From my mother, I got a love of Frank Sinatra and his music. So, when his daughter, Nancy, started her career as a singer and “actress”, I liked her music as well but wasn’t a rabid fan.
(About 1975, my then-wife and I, and some friends drove from Salt Lake City to Las Vegas for a weekend. We saw Liberace in concert for about $10.00 per ticket, but I couldn’t talk my wife and the other couple into spending about $18.00 IIRC to see Frank Sinatra at Caesars. A regret to this day.)
In 1966, the bishop of my ward in Sandy, UT who was a true Mormon asshole and who shall remain nameless (PLUS, the same guy was my seminary teacher, so I got a double dose of his assholery. He wasn’t very good at either of those callings, but that’s another story. The summer of 1966, he was on a rant in more than one meeting about the “smut” that was Nancy Sinatra’s song, These Boots Are Made for Walking.

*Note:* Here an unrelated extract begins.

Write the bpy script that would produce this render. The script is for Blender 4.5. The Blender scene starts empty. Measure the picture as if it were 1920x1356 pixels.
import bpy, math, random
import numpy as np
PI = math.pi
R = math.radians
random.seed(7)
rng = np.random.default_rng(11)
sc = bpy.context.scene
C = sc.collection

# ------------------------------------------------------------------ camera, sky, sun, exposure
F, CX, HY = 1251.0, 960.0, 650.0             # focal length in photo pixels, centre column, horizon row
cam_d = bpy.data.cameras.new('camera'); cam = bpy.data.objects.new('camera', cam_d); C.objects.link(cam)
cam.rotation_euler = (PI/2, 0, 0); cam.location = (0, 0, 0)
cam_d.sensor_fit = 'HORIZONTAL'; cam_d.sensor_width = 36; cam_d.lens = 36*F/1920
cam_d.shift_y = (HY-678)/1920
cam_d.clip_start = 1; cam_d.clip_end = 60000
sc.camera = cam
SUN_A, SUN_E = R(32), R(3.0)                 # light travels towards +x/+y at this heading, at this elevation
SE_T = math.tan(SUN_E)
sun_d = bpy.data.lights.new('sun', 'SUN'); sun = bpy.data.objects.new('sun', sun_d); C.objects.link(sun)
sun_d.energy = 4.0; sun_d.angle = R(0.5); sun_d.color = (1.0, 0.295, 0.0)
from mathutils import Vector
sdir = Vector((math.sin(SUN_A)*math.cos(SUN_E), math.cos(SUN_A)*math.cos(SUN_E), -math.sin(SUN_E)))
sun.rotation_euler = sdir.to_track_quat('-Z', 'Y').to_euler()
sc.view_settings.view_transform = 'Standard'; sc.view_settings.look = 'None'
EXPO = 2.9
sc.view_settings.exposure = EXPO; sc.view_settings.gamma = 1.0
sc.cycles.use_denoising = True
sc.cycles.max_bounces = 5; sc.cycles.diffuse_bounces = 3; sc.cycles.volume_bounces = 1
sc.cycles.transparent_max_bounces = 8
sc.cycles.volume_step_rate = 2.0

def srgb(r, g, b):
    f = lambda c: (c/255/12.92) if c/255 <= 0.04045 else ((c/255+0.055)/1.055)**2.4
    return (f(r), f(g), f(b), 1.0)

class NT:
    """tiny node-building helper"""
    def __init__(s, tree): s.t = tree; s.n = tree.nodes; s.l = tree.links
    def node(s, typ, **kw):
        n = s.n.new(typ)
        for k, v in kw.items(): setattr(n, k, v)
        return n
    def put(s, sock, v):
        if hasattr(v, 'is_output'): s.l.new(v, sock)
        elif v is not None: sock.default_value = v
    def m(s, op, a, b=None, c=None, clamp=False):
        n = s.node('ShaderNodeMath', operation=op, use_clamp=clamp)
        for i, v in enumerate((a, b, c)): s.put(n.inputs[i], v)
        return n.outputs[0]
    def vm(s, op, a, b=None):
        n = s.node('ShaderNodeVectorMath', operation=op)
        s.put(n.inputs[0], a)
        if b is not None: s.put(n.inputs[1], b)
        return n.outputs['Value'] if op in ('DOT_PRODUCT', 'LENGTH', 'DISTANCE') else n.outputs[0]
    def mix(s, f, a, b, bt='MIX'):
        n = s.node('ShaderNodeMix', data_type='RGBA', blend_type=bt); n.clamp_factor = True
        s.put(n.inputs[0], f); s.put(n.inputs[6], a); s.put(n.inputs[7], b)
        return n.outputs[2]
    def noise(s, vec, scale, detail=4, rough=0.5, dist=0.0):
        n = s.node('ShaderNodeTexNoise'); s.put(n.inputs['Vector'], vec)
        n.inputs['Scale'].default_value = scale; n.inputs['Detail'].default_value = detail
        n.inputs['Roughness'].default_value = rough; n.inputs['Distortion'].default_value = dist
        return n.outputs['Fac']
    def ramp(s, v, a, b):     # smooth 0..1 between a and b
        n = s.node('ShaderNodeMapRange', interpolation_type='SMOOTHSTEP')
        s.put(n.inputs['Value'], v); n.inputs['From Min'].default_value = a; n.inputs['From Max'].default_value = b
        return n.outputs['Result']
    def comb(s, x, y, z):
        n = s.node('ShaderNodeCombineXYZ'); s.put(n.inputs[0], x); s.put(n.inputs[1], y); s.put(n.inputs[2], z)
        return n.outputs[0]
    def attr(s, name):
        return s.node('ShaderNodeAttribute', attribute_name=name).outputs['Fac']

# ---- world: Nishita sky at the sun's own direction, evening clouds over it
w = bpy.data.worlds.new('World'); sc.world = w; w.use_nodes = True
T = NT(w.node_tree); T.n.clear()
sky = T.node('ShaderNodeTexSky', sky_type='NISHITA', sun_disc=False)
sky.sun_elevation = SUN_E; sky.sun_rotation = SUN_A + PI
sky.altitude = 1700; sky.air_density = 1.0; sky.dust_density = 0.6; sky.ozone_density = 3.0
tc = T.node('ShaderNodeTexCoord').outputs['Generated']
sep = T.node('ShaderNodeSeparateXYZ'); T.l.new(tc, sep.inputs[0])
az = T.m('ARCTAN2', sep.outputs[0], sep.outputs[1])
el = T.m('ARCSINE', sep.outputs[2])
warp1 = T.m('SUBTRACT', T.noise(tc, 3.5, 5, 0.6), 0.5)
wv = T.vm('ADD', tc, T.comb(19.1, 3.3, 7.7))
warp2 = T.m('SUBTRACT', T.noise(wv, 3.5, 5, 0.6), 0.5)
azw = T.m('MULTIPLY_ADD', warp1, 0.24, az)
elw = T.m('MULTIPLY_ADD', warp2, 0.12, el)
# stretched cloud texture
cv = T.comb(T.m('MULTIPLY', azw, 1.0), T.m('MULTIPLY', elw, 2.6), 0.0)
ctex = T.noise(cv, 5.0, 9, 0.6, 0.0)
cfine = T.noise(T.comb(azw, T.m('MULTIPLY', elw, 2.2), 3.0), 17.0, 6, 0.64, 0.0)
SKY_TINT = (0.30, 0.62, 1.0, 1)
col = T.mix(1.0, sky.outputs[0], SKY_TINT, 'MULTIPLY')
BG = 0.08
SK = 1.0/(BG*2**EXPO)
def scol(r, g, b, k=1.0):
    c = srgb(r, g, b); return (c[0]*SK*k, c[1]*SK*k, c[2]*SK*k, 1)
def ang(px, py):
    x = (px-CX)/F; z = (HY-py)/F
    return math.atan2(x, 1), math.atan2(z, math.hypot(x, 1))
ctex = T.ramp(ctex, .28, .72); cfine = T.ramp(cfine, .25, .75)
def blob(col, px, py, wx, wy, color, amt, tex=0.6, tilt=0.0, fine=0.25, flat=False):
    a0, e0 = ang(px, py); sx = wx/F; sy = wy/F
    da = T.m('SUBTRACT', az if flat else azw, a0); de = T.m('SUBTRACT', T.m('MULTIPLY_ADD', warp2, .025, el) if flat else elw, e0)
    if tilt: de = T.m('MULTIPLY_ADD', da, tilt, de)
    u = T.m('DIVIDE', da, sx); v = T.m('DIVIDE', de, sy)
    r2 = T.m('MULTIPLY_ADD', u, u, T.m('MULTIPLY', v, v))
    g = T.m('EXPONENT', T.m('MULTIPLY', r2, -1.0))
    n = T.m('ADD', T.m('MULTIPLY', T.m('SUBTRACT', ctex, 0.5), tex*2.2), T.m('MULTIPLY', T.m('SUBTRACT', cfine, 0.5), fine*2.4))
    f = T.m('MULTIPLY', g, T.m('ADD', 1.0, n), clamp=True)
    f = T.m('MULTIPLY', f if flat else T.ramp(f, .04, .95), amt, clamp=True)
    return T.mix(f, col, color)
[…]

It came out in February 1966, and it was a huge radio hit. Bishop Asshole told us that under no circumstances were we to watch or listen to this smutty song. (I think he even suggested that we turn the radio dial if it came on in the car). And he kept it up in seminary classes regularly. The seminary teacher I had the year before did the same thing with “I Can’t Get no Satisfaction". He was a bishopric counselor to Bishop asshole.)
Keep in mind, you couldn’t go to YouTube to watch these songs on demand nor could you hear it on your phone or connect in your car radio by Bluetooth to listen to it. (Yes, I did that).
On Facebook, I belong to a “group” called Vintage LA. I’ve never lived in LA nor never wanted to, but like some of the history of the city. The woman who runs the group is Alison Martino, the daughter of Al Martino (The Godfather, anyone?) and she posts lots of interesting things. She’s not as old as Nancy Sinatra (she’s 47, I think) but she has a true love of LA history and she had a post about Nancy and that song recently.
Not that I had forgotten, but it reminded me what an awful Mormon Bishop Asshole must have been to spend so much of his time (and ours) worrying and praying about how that pretty lame song was affecting good Mormon boys and girls of that time.